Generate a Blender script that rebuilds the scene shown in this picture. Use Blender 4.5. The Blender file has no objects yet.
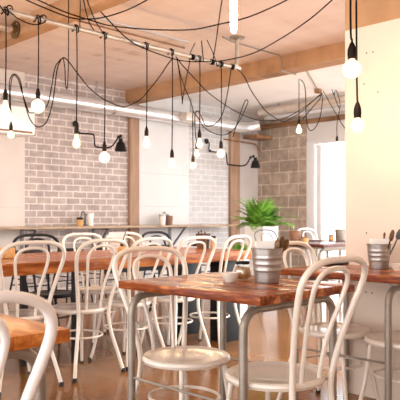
import bpy, bmesh, math, random
from mathutils import Vector, Matrix, Quaternion
random.seed(7)
S = bpy.context.scene
COL = S.collection
PI = math.pi
H = 1.04          # eye height
F = 640.0
HZ = 217.0        # horizon row
R2 = math.sqrt(2)

# ------------------------------------------------------------------ helpers
def P(px, py, d):
    """room point at depth d along the viewing axis (which runs diagonally, x = y)"""
    X = (px - 200.0) / F * d
    return Vector(((d + X) / R2, (d - X) / R2, H + (HZ - py) * d / F))

def at_y(px, y, z=0.0):          # room point on the plane y = const seen in that direction
    r = (px - 200.0) / F
    return Vector((y * (1 + r) / (1 - r), y, z))

def depth(x, y): return (x + y) / R2
def row_z(py, x, y): return H + (HZ - py) * depth(x, y) / F

def tag(o, label=None, cat=None, group=None, kind=None):
    if label: o['label'] = label
    if cat: o['category'] = cat
    if group: o['group'] = group
    if kind: o['kind'] = kind
    return o

def link(name, me, parent=None):
    o = bpy.data.objects.new(name, me)
    COL.objects.link(o)
    if parent: o.parent = parent
    return o

def obj(name, bm, mats, parent=None, loc=None, smooth=40):
    me = bpy.data.meshes.new(name)
    bmesh.ops.recalc_face_normals(bm, faces=bm.faces[:])
    bm.to_mesh(me); bm.free()
    for m in (mats if isinstance(mats, (list, tuple)) else [mats]):
        me.materials.append(m)
    if smooth:
        me.shade_smooth()
        me.set_sharp_from_angle(angle=math.radians(smooth))
    o = link(name, me, parent)
    if loc is not None: o.location = loc
    return o

def thing(name, label, cat, loc=(0, 0, 0), rz=0.0, group=None):
    o = bpy.data.objects.new(name, None)
    COL.objects.link(o)
    o.empty_display_size = .05
    o.location = loc; o.rotation_euler = (0, 0, rz)
    return tag(o, label, cat, group)

def dup(root, loc, rz, label, group=None):
    r = root.copy(); COL.objects.link(r)
    r.location = loc; r.rotation_euler = (0, 0, rz)
    r['label'] = label
    if group: r['group'] = group
    for ch in list(root.children):
        c = ch.copy(); COL.objects.link(c); c.parent = r
        for g in list(ch.children):
            k = g.copy(); COL.objects.link(k); k.parent = c
    return r

def box(bm, x0, x1, y0, y1, z0, z1, bev=0.0, mi=0, rot=None, at=(0, 0, 0)):
    b = bmesh.new()
    bmesh.ops.create_cube(b, size=1)
    for v in b.verts:
        v.co = Vector((x0 + (v.co.x + .5) * (x1 - x0), y0 + (v.co.y + .5) * (y1 - y0), z0 + (v.co.z + .5) * (z1 - z0)))
    if bev: bmesh.ops.bevel(b, geom=b.edges[:], offset=bev, segments=2, affect='EDGES', profile=.6)
    M = Matrix.Translation(at) @ (rot if rot else Matrix.Identity(4))
    merge(bm, b, M, mi)

def merge(bm, b, M=None, mi=0):
    vm = {}
    for v in b.verts: vm[v] = bm.verts.new(M @ v.co if M else v.co)
    for f in b.faces:
        try:
            nf = bm.faces.new([vm[v] for v in f.verts]); nf.material_index = mi
        except ValueError: pass
    b.free()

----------

### To do
Each line of the data should be quoted exactly, with pictures left out.

### Complete response
Generate a Blender script that rebuilds the scene shown in this picture. Use Blender 4.5. The Blender file has no objects yet.
import bpy, bmesh, math, random
from mathutils import Vector, Matrix, Quaternion
random.seed(7)
S = bpy.context.scene
COL = S.collection
PI = math.pi
H = 1.04          # eye height
F = 640.0
HZ = 217.0        # horizon row
R2 = math.sqrt(2)

# ------------------------------------------------------------------ helpers
def P(px, py, d):
    """room point at depth d along the viewing axis (which runs diagonally, x = y)"""
    X = (px - 200.0) / F * d
    return Vector(((d + X) / R2, (d - X) / R2, H + (HZ - py) * d / F))

def at_y(px, y, z=0.0):          # room point on the plane y = const seen in that direction
    r = (px - 200.0) / F
    return Vector((y * (1 + r) / (1 - r), y, z))

def depth(x, y): return (x + y) / R2
def row_z(py, x, y): return H + (HZ - py) * depth(x, y) / F

def tag(o, label=None, cat=None, group=None, kind=None):
    if label: o['label'] = label
    if cat: o['category'] = cat
    if group: o['group'] = group
    if kind: o['kind'] = kind
    return o

def link(name, me, parent=None):
    o = bpy.data.objects.new(name, me)
    COL.objects.link(o)
    if parent: o.parent = parent
    return o

def obj(name, bm, mats, parent=None, loc=None, smooth=40):
    me = bpy.data.meshes.new(name)
    bmesh.ops.recalc_face_normals(bm, faces=bm.faces[:])
    bm.to_mesh(me); bm.free()
    for m in (mats if isinstance(mats, (list, tuple)) else [mats]):
        me.materials.append(m)
    if smooth:
        me.shade_smooth()
        me.set_sharp_from_angle(angle=math.radians(smooth))
    o = link(name, me, parent)
    if loc is not None: o.location = loc
    return o

def thing(name, label, cat, loc=(0, 0, 0), rz=0.0, group=None):
    o = bpy.data.objects.new(name, None)
    COL.objects.link(o)
    o.empty_display_size = .05
    o.location = loc; o.rotation_euler = (0, 0, rz)
    return tag(o, label, cat, group)

def dup(root, loc, rz, label, group=None):
    r = root.copy(); COL.objects.link(r)
    r.location = loc; r.rotation_euler = (0, 0, rz)
    r['label'] = label
    if group: r['group'] = group
    for ch in list(root.children):
        c = ch.copy(); COL.objects.link(c); c.parent = r
        for g in list(ch.children):
            k = g.copy(); COL.objects.link(k); k.parent = c
    return r

def box(bm, x0, x1, y0, y1, z0, z1, bev=0.0, mi=0, rot=None, at=(0, 0, 0)):
    b = bmesh.new()
    bmesh.ops.create_cube(b, size=1)
    for v in b.verts:
        v.co = Vector((x0 + (v.co.x + .5) * (x1 - x0), y0 + (v.co.y + .5) * (y1 - y0), z0 + (v.co.z + .5) * (z1 - z0)))
    if bev: bmesh.ops.bevel(b, geom=b.edges[:], offset=bev, segments=2, affect='EDGES', profile=.6)
    M = Matrix.Translation(at) @ (rot if rot else Matrix.Identity(4))
    merge(bm, b, M, mi)

def merge(bm, b, M=None, mi=0):
    vm = {}
    for v in b.verts: vm[v] = bm.verts.new(M @ v.co if M else v.co)
    for f in b.faces:
        try:
            nf = bm.faces.new([vm[v] for v in f.verts]); nf.material_index = mi
        except ValueError: pass
    b.free()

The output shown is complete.